Data extract:

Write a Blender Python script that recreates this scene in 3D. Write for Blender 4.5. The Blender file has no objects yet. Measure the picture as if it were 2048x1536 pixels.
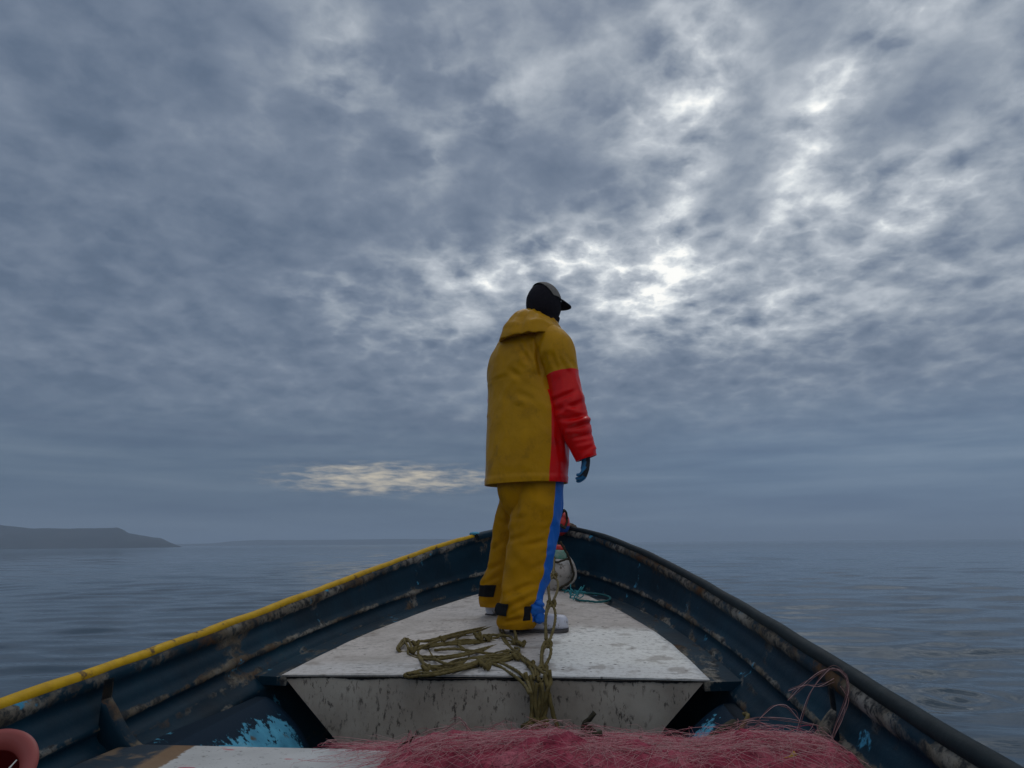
import bpy, bmesh, math, random
import numpy as np
from mathutils import Vector, Matrix, noise as mn

S = bpy.context.scene
COL = S.collection
R = math.radians
H = 0.95                                   # camera height above the sea
PITCH, ROLL, FPX = R(13.07), R(0.5), 1365.33

# ------------------------------------------------------------------ camera
cd = bpy.data.cameras.new('camera')
cd.lens, cd.sensor_width, cd.clip_start, cd.clip_end = 24.0, 36.0, 0.05, 9000
cam = bpy.data.objects.new('camera', cd)
COL.objects.link(cam)
CP = Vector((0, 0, H))
CF = Vector((0, math.cos(PITCH), math.sin(PITCH)))
U0 = Vector((0, -math.sin(PITCH), math.cos(PITCH)))
CR = Vector((1, 0, 0)) * math.cos(ROLL) - U0 * math.sin(ROLL)
CU = U0 * math.cos(ROLL) + Vector((1, 0, 0)) * math.sin(ROLL)
cam.matrix_world = Matrix(((CR.x, CU.x, -CF.x, 0), (CR.y, CU.y, -CF.y, 0), (CR.z, CU.z, -CF.z, H), (0, 0, 0, 1)))
S.camera = cam
S.view_settings.view_transform = 'Standard'
S.view_settings.look = 'None'
S.view_settings.exposure = 0.0
S.view_settings.gamma = 1.0
S.cycles.use_denoising = True
S.cycles.max_bounces = 8
S.cycles.volume_bounces = 1
S.cycles.sample_clamp_indirect = 4.0


def ray(px, py):
    """direction of a line of sight; measured photo positions become metric positions once a depth is known"""
    return CF + CR * ((px - 1024) / FPX) + CU * ((768 - py) / FPX)


def pt(px, py, y):
    d = ray(px, py)
    return CP + d * (y / d.y)


def onplane(px, py, p0, n):
    d = ray(px, py)
    return CP + d * ((p0 - CP).dot(n) / d.dot(n))


# ------------------------------------------------------------------ node helper
class NT:
    def __init__(s, tree):
        s.t = tree
        s.n, s.l = tree.nodes, tree.links

    def put(s, sock, v):
        if hasattr(v, 'is_linked'):
            s.l.new(v, sock)
        else:
            if isinstance(v, (tuple, list)) and len(v) == 3 and sock.type == 'RGBA':
                v = (*v, 1)
            sock.default_value = v

    def m(s, op, a, b=None, c=None, clamp=False):
        n = s.n.new('ShaderNodeMath'); n.operation = op; n.use_clamp = clamp
        for i, v in enumerate((a, b, c)):
            if v is not None:
                s.put(n.inputs[i], v)
        return n.outputs[0]

    def vm(s, op, a, b=None):
        n = s.n.new('ShaderNodeVectorMath'); n.operation = op
        s.put(n.inputs[0], a)
        if b is not None:
            s.put(n.inputs[3 if op == 'SCALE' else 1], b)
        return n.outputs[1] if op in ('DOT_PRODUCT', 'LENGTH') else n.outputs[0]

    def mix(s, f, a, b, mode='MIX'):
        n = s.n.new('ShaderNodeMix'); n.data_type = 'RGBA'; n.blend_type = mode
        s.put(n.inputs[0], f); s.put(n.inputs[6], a); s.put(n.inputs[7], b)
        return n.outputs[2]

    def noise(s, vec, scale, detail=4, rough=.5, dist=0.0, col=False):
        n = s.n.new('ShaderNodeTexNoise')
        s.put(n.inputs['Vector'], vec)
        n.inputs['Scale'].default_value = scale; n.inputs['Detail'].default_value = detail
        n.inputs['Roughness'].default_value = rough; n.inputs['Distortion'].default_value = dist
        return n.outputs[1 if col else 0]

    def voro(s, vec, scale, feature='F1', rnd=1.0, detail=0.0):
        n = s.n.new('ShaderNodeTexVoronoi'); n.feature = feature
        s.put(n.inputs['Vector'], vec); n.inputs['Scale'].default_value = scale
        n.inputs['Randomness'].default_value = rnd
        n.normalize = detail > 0
        n.inputs['Detail'].default_value = detail; n.inputs['Roughness'].default_value = .5
        return n.outputs[0]

    def ramp(s, f, stops, interp='LINEAR'):
        n = s.n.new('ShaderNodeValToRGB'); r = n.color_ramp; r.interpolation = interp
        while len(r.elements) < len(stops):
            r.elements.new(.5)
        for e, (p, c) in zip(r.elements, stops):
            e.position = p
            e.color = (c, c, c, 1) if isinstance(c, (int, float)) else (*c, 1)
        s.put(n.inputs[0], f)
        return n.outputs[0]

    def ss(s, v, lo, hi):
        n = s.n.new('ShaderNodeMapRange'); n.interpolation_type = 'SMOOTHSTEP'
        s.put(n.inputs[0], v); n.inputs[1].default_value = lo; n.inputs[2].default_value = hi
        return n.outputs[0]

    def mapping(s, vec, scale=(1, 1, 1), rot=(0, 0, 0), loc=(0, 0, 0)):
        n = s.n.new('ShaderNodeMapping'); s.put(n.inputs[0], vec)
        n.inputs[1].default_value = loc; n.inputs[2].default_value = rot; n.inputs[3].default_value = scale
        return n.outputs[0]

    def sep(s, vec):
        n = s.n.new('ShaderNodeSeparateXYZ'); s.put(n.inputs[0], vec)
        return n.outputs

    def comb(s, x, y, z):
        n = s.n.new('ShaderNodeCombineXYZ')
        for i, v in enumerate((x, y, z)):
            s.put(n.inputs[i], v)
        return n.outputs[0]

    def coord(s, which='Object'):
        return s.n.new('ShaderNodeTexCoord').outputs[which]

    def attr(s, name):
        n = s.n.new('ShaderNodeAttribute'); n.attribute_name = name
        return n.outputs['Fac']

    def bump(s, h, strength=.3, dist=.01, normal=None):
        n = s.n.new('ShaderNodeBump'); n.inputs['Strength'].default_value = strength
        n.inputs['Distance'].default_value = dist; s.put(n.inputs['Height'], h)
        if normal is not None:
            s.put(n.inputs['Normal'], normal)
        return n.outputs[0]


# ------------------------------------------------------------------ world: overcast altocumulus sky
SUN_EL, SUN_AZ = R(52), R(8)
W = bpy.data.worlds.new('World')
S.world = W
W.use_nodes = True
W.node_tree.nodes.clear()
w = NT(W.node_tree)
D = w.vm('NORMALIZE', w.coord('Generated'))
dx, dy, dz = w.sep(D)
az = w.m('MULTIPLY', w.m('ARCTAN2', dx, dy), 180 / math.pi)
el = w.m('MULTIPLY', w.m('ARCSINE', dz), 180 / math.pi)
zc = w.m('ADD', w.m('MAXIMUM', dz, 0.0), 0.26)
P = w.comb(w.m('DIVIDE', dx, zc), w.m('DIVIDE', dy, zc), 0.0)


def azel(px, py):
    d = ray(px, py).normalized()
    return math.degrees(math.atan2(d.x, d.y)), math.degrees(math.asin(d.z))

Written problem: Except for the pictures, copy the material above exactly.

Final result:
Write a Blender Python script that recreates this scene in 3D. Write for Blender 4.5. The Blender file has no objects yet. Measure the picture as if it were 2048x1536 pixels.
import bpy, bmesh, math, random
import numpy as np
from mathutils import Vector, Matrix, noise as mn

S = bpy.context.scene
COL = S.collection
R = math.radians
H = 0.95                                   # camera height above the sea
PITCH, ROLL, FPX = R(13.07), R(0.5), 1365.33

# ------------------------------------------------------------------ camera
cd = bpy.data.cameras.new('camera')
cd.lens, cd.sensor_width, cd.clip_start, cd.clip_end = 24.0, 36.0, 0.05, 9000
cam = bpy.data.objects.new('camera', cd)
COL.objects.link(cam)
CP = Vector((0, 0, H))
CF = Vector((0, math.cos(PITCH), math.sin(PITCH)))
U0 = Vector((0, -math.sin(PITCH), math.cos(PITCH)))
CR = Vector((1, 0, 0)) * math.cos(ROLL) - U0 * math.sin(ROLL)
CU = U0 * math.cos(ROLL) + Vector((1, 0, 0)) * math.sin(ROLL)
cam.matrix_world = Matrix(((CR.x, CU.x, -CF.x, 0), (CR.y, CU.y, -CF.y, 0), (CR.z, CU.z, -CF.z, H), (0, 0, 0, 1)))
S.camera = cam
S.view_settings.view_transform = 'Standard'
S.view_settings.look = 'None'
S.view_settings.exposure = 0.0
S.view_settings.gamma = 1.0
S.cycles.use_denoising = True
S.cycles.max_bounces = 8
S.cycles.volume_bounces = 1
S.cycles.sample_clamp_indirect = 4.0


def ray(px, py):
    """direction of a line of sight; measured photo positions become metric positions once a depth is known"""
    return CF + CR * ((px - 1024) / FPX) + CU * ((768 - py) / FPX)


def pt(px, py, y):
    d = ray(px, py)
    return CP + d * (y / d.y)


def onplane(px, py, p0, n):
    d = ray(px, py)
    return CP + d * ((p0 - CP).dot(n) / d.dot(n))


# ------------------------------------------------------------------ node helper
class NT:
    def __init__(s, tree):
        s.t = tree
        s.n, s.l = tree.nodes, tree.links

    def put(s, sock, v):
        if hasattr(v, 'is_linked'):
            s.l.new(v, sock)
        else:
            if isinstance(v, (tuple, list)) and len(v) == 3 and sock.type == 'RGBA':
                v = (*v, 1)
            sock.default_value = v

    def m(s, op, a, b=None, c=None, clamp=False):
        n = s.n.new('ShaderNodeMath'); n.operation = op; n.use_clamp = clamp
        for i, v in enumerate((a, b, c)):
            if v is not None:
                s.put(n.inputs[i], v)
        return n.outputs[0]

    def vm(s, op, a, b=None):
        n = s.n.new('ShaderNodeVectorMath'); n.operation = op
        s.put(n.inputs[0], a)
        if b is not None:
            s.put(n.inputs[3 if op == 'SCALE' else 1], b)
        return n.outputs[1] if op in ('DOT_PRODUCT', 'LENGTH') else n.outputs[0]

    def mix(s, f, a, b, mode='MIX'):
        n = s.n.new('ShaderNodeMix'); n.data_type = 'RGBA'; n.blend_type = mode
        s.put(n.inputs[0], f); s.put(n.inputs[6], a); s.put(n.inputs[7], b)
        return n.outputs[2]

    def noise(s, vec, scale, detail=4, rough=.5, dist=0.0, col=False):
        n = s.n.new('ShaderNodeTexNoise')
        s.put(n.inputs['Vector'], vec)
        n.inputs['Scale'].default_value = scale; n.inputs['Detail'].default_value = detail
        n.inputs['Roughness'].default_value = rough; n.inputs['Distortion'].default_value = dist
        return n.outputs[1 if col else 0]

    def voro(s, vec, scale, feature='F1', rnd=1.0, detail=0.0):
        n = s.n.new('ShaderNodeTexVoronoi'); n.feature = feature
        s.put(n.inputs['Vector'], vec); n.inputs['Scale'].default_value = scale
        n.inputs['Randomness'].default_value = rnd
        n.normalize = detail > 0
        n.inputs['Detail'].default_value = detail; n.inputs['Roughness'].default_value = .5
        return n.outputs[0]

    def ramp(s, f, stops, interp='LINEAR'):
        n = s.n.new('ShaderNodeValToRGB'); r = n.color_ramp; r.interpolation = interp
        while len(r.elements) < len(stops):
            r.elements.new(.5)
        for e, (p, c) in zip(r.elements, stops):
            e.position = p
            e.color = (c, c, c, 1) if isinstance(c, (int, float)) else (*c, 1)
        s.put(n.inputs[0], f)
        return n.outputs[0]

    def ss(s, v, lo, hi):
        n = s.n.new('ShaderNodeMapRange'); n.interpolation_type = 'SMOOTHSTEP'
        s.put(n.inputs[0], v); n.inputs[1].default_value = lo; n.inputs[2].default_value = hi
        return n.outputs[0]

    def mapping(s, vec, scale=(1, 1, 1), rot=(0, 0, 0), loc=(0, 0, 0)):
        n = s.n.new('ShaderNodeMapping'); s.put(n.inputs[0], vec)
        n.inputs[1].default_value = loc; n.inputs[2].default_value = rot; n.inputs[3].default_value = scale
        return n.outputs[0]

    def sep(s, vec):
        n = s.n.new('ShaderNodeSeparateXYZ'); s.put(n.inputs[0], vec)
        return n.outputs

    def comb(s, x, y, z):
        n = s.n.new('ShaderNodeCombineXYZ')
        for i, v in enumerate((x, y, z)):
            s.put(n.inputs[i], v)
        return n.outputs[0]

    def coord(s, which='Object'):
        return s.n.new('ShaderNodeTexCoord').outputs[which]

    def attr(s, name):
        n = s.n.new('ShaderNodeAttribute'); n.attribute_name = name
        return n.outputs['Fac']

    def bump(s, h, strength=.3, dist=.01, normal=None):
        n = s.n.new('ShaderNodeBump'); n.inputs['Strength'].default_value = strength
        n.inputs['Distance'].default_value = dist; s.put(n.inputs['Height'], h)
        if normal is not None:
            s.put(n.inputs['Normal'], normal)
        return n.outputs[0]


# ------------------------------------------------------------------ world: overcast altocumulus sky
SUN_EL, SUN_AZ = R(52), R(8)
W = bpy.data.worlds.new('World')
S.world = W
W.use_nodes = True
W.node_tree.nodes.clear()
w = NT(W.node_tree)
D = w.vm('NORMALIZE', w.coord('Generated'))
dx, dy, dz = w.sep(D)
az = w.m('MULTIPLY', w.m('ARCTAN2', dx, dy), 180 / math.pi)
el = w.m('MULTIPLY', w.m('ARCSINE', dz), 180 / math.pi)
zc = w.m('ADD', w.m('MAXIMUM', dz, 0.0), 0.26)
P = w.comb(w.m('DIVIDE', dx, zc), w.m('DIVIDE', dy, zc), 0.0)


def azel(px, py):
    d = ray(px, py).normalized()
    return math.degrees(math.atan2(d.x, d.y)), math.degrees(math.asin(d.z))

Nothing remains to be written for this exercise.